Palestinian Abductees: Torture Expression of Jewish Sadism

A number of Palestinian abductees, including ministers and lawmakers, have described the “physical and psychological torture” they experienced at the hands of Jewish torturers, otherwise known as Shin Bet interrogators as “a clear expression of Jewish sadism.”


“They seemed to enjoy hurting us and making us suffer,” said a Palestinian cabinet minister via a letter smuggled by his lawyer.


“I think the way these people behave resembles Nazis practices. I wouldn’t exaggerate much if I said that the Zionists are the Nazis of our time.”


One of the former abductees who has been subjected to “systematic torture” is Muhammed Barghouthi, the Palestinian Authority Minister of Labor.


Barghouthi spent six weeks this summer  incarcerated in what he says “totally inhuman conditions.”


“For five, six, seven hours, they would take me and tie my hands behind my back like this, and with my feet up, in the Shabah,” Barghouthi told reporters in his office in Ramallah.


“To go from the minister’s office to a Shabah seat, it was quite a shock,” he told western reporters.


Barghouthi, an independent with no links to Hamas, said he didn’t really know why he was abducted from his home and subjected to “this cruel treatment.”


“I really don’t know. I think Israel classifies Palestinians into two categories, either you are an informer or collaborator, or a terrorist that ought to be annihilated.   Israel considers all dignified Palestinians who are against violence but insist on Palestinian national rights and demand an end to the occupation as terrorists.”


Another Palestinian official allegedly tortured by Israeli Shin Bet agents is Farhan Alkam, the mayor of the southern West Bank town of Beit Ummar , just 8 kilometers north of Hebron .


Alqam, a former journalist,  was abducted from his home on 2 September and taken an Israeli detention camp near Ramallah.


Alqam had refused to be handcuffed in his house in front of his children and wife.

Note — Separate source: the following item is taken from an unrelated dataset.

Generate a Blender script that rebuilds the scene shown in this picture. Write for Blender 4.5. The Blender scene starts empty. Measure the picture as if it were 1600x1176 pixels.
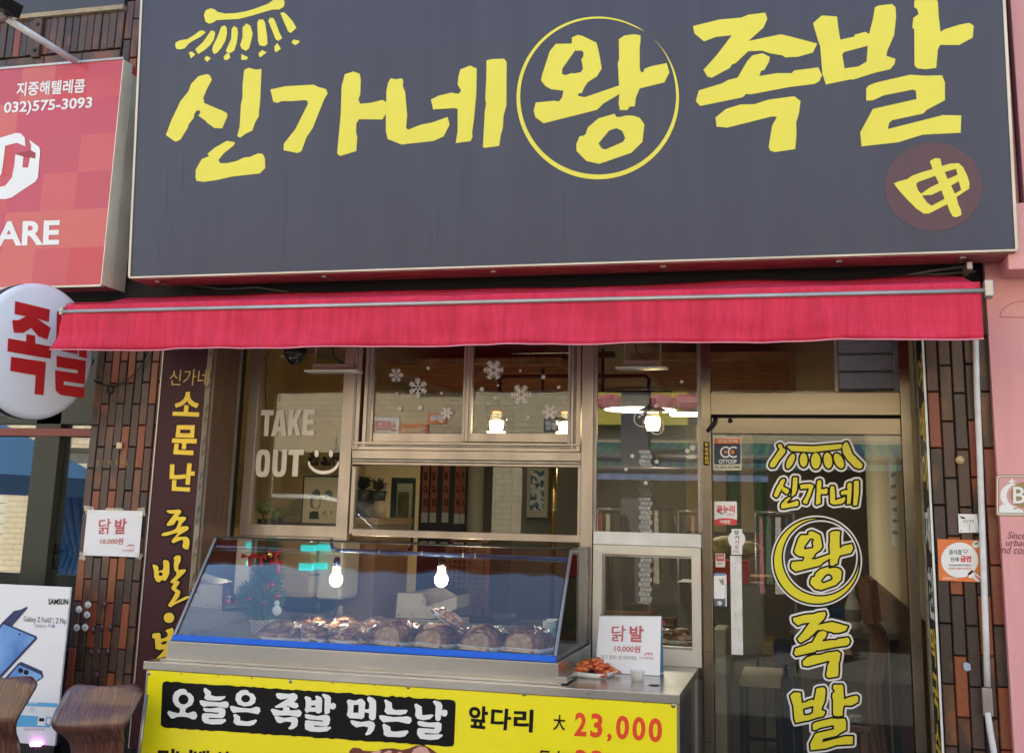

He said he was punished severely for this.


“Once I got out onto the Jeep, they beat me savagely and one soldier actually sat on my head and shoulders as they took me to the Gush Etzion police station.


“They treated me as if I were a serial murderer or irredeemable criminal. They acted like Nazis. I think they just enjoy beating us and humiliating us.”


Alqam compared the beating and humiliations to condition at Abu Ghraib and Guantanamo Bay .


 


“I was placed in solitary confinement, unable to speak to any other detainee for the whole day. Sixteen hours later, they took me to Ofer Prison near Ramallah.”


 


Eventually, after 10 days, Alqam was brought before an interrogator at the detention facility where he had to wait 9 hours with no food and no access to a toilet.


 


“My hands were tied with painfully tight plastic locks and my legs shackled. I was treated like an animal. Is this the way Jews view non-Jews, as animals?”


 


When Alqam appeared before the Israeli occupation’s military court 14 days after his initial abduction, he was accused of  “undermining the security of Israel ” and of “carrying out illegal activities.”


 


Failing to prove that he indulged in any wrong-doing, the court eventually released Alqam on 15 September.


 


Torture is still widely practiced in Israeli jails and detention centers. Israeli government spokespersons normally don’t confirm or deny charges by human rights organizations that Israel uses torture as a matter of policy, especially against non-Jews.


 


According to B’tselem, the Israeli human rights group which monitors human rights violations in the Occupied Palestinian territories,  torture is sanctioned by the law and gives Shin Bet interrogators wide freedom to practice torture.


 


“Since 1999, the number of people subjected to physical force have gone way down, but there are enough cases to be worrying.


 


“Before 1999, it was just an assembly line of torture, some lighter, some more serious. Now the people who are being subjected to torture or to other physical abuse are people who have information that the GSS wants access to. It doesn’t’ justify it, but it is much more focused,” said Jessica Montell, the executive director of B’tselem, in an interview with the Christian Science Monitor, published on 18 September.


A few months ago,  the Israeli occupation army abducted dozens of Palestinian lawmakers and cabinet ministers in order to use them as bargaining chips to bully Palestinian resistance fighters to release an Israeli occupation soldier taken prisoner during a resistance operation on 25 June.


An Israeli judged last week decided to free 21 of the abductees on the ground that Israel allowed the Palestinian legislative and municipal elections to take place, dismissing the Israeli government rationale that the detainees were involved  in an illegal election.


However, the Shin Bet, which effectively rules the occupied territories, overruled the judge and kept the hostages in jail until a further notice.